State funding declines mandate smaller freshman class for 2012, despite record-high application numbers to the campus.

A record number of high school seniors, nearly 55,000, applied to UC Irvine last November – all smart, all involved in their school and community, all anxious to become Anteaters. But as demand grows and state support dwindles, only about one-third are destined for admission.

Data released Tuesday, April 17, show that the campus is the third-most selective in admission rates among University of California campuses, behind UC Berkeley and UCLA. Fewer incoming freshmen were admitted for fall 2012 than for fall 2011 – by design, as the campus aligns its student population with state fundingtargets. The grade point average is up to 4.07 from 4.0 last year. The campus also made gains in the number of low-income, first generation students it will serve, as well as the number of international students – who will pay higher fees to help underwrite state funding cuts.

“I believe the quality of our faculty and academic programs, along with the great support students find here, is driving the increased demand at UCI as a campus of first choice,” says Brent Yunek, assistant vice chancellor for enrollment services.

UCI admitted 19,806 freshmen total, with a goal of enrolling 4,500 California residents and 550 non-residents. This represents an 8 percent decrease in applicants admitted compared to last year, mainly due to a record number of applications and to a smaller enrollment target intended to maintain high-quality academic programs during a period of limited state funding.

However, the campus saw growth in the relative percentages of underrepresented students and those who are the first in their families to attend college. Chicano/Latino and African American students make up 25.7 percent and 3.2 percent, respectively, of the admitted class – compared to 23 percent and 2.8 percent in 2011. First-generation student admissions declined by just 0.7 percent, despite the 8 percent decrease in general admissions. And UCI admitted 6.6 percent more low-income freshman applicants for fall 2012 than for fall 2011.

“I see us as a campus that’s making great gains in serving low-income, first-generation, and underrepresented minority students, even in a year where we had to make fewer offers,” Yunek said.  “And the plus for those who come from families making under $80,000 a year is that the Blue & Gold Opportunity Plan covers their educational and student services fees.”

Populating a freshman class requires precise calculations based on the California state budget and careful analysis of student recruitment and yield projections, the financial impact of out-of-state and international student enrollment and more. So how do admissions staffers determine the size and makeup of each incoming class?

It begins with the campus’s long-range Strategic Academic Plan, which is a guideline to what the campus can achieve within the funding provided by the state, says Meredith Michaels, vice chancellor for planning & budget.

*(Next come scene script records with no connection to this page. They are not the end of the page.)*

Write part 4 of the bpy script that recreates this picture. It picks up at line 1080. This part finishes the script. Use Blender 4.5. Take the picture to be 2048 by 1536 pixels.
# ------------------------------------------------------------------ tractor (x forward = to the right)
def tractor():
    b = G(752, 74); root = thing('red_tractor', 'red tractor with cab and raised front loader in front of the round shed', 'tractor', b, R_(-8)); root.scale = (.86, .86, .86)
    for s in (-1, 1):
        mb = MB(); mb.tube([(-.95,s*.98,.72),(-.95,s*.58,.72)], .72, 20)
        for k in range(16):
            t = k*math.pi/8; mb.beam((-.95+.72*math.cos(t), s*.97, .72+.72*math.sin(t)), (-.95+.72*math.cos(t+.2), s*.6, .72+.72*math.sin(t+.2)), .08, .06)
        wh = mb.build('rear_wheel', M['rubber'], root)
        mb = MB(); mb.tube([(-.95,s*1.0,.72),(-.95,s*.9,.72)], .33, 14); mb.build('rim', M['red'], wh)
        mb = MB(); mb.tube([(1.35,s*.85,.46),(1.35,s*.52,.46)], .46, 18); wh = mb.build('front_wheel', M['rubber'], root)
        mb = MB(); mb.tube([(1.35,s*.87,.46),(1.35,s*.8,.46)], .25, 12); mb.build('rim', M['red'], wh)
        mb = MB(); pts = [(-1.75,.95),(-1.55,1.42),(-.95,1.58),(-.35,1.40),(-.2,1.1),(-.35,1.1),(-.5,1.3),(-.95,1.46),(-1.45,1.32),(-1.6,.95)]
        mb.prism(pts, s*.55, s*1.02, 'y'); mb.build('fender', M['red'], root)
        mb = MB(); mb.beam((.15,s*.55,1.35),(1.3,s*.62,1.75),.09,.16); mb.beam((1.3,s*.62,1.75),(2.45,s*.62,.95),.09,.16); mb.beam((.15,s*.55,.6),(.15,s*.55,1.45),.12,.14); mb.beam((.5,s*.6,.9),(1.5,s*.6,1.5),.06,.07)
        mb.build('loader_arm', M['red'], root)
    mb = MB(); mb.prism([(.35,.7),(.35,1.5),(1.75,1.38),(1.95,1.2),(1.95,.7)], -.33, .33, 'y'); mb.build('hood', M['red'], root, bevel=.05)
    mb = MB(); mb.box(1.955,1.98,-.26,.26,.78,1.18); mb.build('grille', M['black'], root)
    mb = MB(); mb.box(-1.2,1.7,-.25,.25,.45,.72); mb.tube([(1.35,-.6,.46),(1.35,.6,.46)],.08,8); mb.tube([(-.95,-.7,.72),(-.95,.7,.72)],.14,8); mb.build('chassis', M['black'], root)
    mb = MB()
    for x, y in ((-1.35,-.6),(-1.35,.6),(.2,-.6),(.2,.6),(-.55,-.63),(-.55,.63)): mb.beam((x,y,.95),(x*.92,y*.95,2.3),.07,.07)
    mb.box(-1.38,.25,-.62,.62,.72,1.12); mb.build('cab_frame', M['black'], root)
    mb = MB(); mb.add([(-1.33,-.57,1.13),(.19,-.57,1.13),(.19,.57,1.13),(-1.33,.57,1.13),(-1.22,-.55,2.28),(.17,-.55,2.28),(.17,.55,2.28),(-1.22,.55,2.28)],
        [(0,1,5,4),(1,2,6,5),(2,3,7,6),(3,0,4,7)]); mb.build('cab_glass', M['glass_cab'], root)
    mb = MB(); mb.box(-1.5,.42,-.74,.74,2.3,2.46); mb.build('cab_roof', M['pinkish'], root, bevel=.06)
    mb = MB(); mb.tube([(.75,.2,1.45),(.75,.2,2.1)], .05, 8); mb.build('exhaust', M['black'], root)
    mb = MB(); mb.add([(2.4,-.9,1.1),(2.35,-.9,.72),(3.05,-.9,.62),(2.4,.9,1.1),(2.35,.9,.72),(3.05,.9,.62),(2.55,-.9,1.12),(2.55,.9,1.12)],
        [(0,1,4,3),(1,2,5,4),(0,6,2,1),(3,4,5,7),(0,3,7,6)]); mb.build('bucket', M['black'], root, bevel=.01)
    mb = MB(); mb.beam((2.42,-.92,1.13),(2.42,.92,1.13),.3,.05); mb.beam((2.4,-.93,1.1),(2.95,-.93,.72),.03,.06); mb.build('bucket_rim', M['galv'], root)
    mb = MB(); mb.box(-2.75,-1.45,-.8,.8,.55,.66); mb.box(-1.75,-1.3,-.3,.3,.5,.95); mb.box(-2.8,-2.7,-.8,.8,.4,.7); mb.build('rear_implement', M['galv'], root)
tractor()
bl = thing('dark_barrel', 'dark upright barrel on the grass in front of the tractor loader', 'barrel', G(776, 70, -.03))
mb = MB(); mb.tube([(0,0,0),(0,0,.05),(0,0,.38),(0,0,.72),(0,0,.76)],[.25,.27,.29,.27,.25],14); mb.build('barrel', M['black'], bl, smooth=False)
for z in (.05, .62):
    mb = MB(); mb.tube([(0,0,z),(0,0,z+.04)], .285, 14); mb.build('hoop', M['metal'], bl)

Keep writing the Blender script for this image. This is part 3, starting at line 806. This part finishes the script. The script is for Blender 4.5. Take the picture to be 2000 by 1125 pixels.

“UCI’s long-standing policy is to maintain enrollment at the level the state will fund,” she says. “Our general campus enrollment target for all undergraduate and graduate students in 2012 is 26,945. The state provides a portion of the total funding needed to serve the student population and we must find the remainder from alternative sources, which includes private donations, non-resident tuition and federal grants. The estimated state funding per student for the next academic year is more than 17 percent lower than the funding in the 2000-2001 academic year. This forces us to limit our enrollment growth to levels below our long-range plan.”

While applications to UCI hit record highs this year, the California budget situation has not improved. Last year, for example, state funds accounted for just 12.2 percent of the campus budget. As a result of this – and last year’s unexpectedly high “yield rate” (admitted students who actually register) – the campus decided to pare California resident admissions from 19,046 last year to 15,955, a 16.2 percent decrease.

Once the maximum number of California resident student slots is determined, the admissions office calculates how many out-of-state and foreign students the campus can accommodate to partially offset state budget cuts. Nonresident students pay nearly $37,000 in annual fees, compared to almost $14,000 for residents.

“The increased revenue generated by nonresidents helps us fund the faculty we need,” Michaels says. “We’re able to maintain quality – despite the budget cuts – in large part because of these international and out-of-state students.” (In addition, she said, streamlining and realignment of administrative staff and overall belt-tightening efforts have helped close the
gap.)

Nearly twice as many nonresident students applied to UCI this year than last, and that increased competition allowed the campus to be more selective in its admissions. It accepted 1,363 out-of-state students (54.2 percent of the applicants) and 2,488 international students (55.2 percent of the applicants), compared to 65.3 percent and 57.7 percent, respectively, for 2011-12.

UCI is now reviewing transfer students’ applications; those decisions will be completed in May.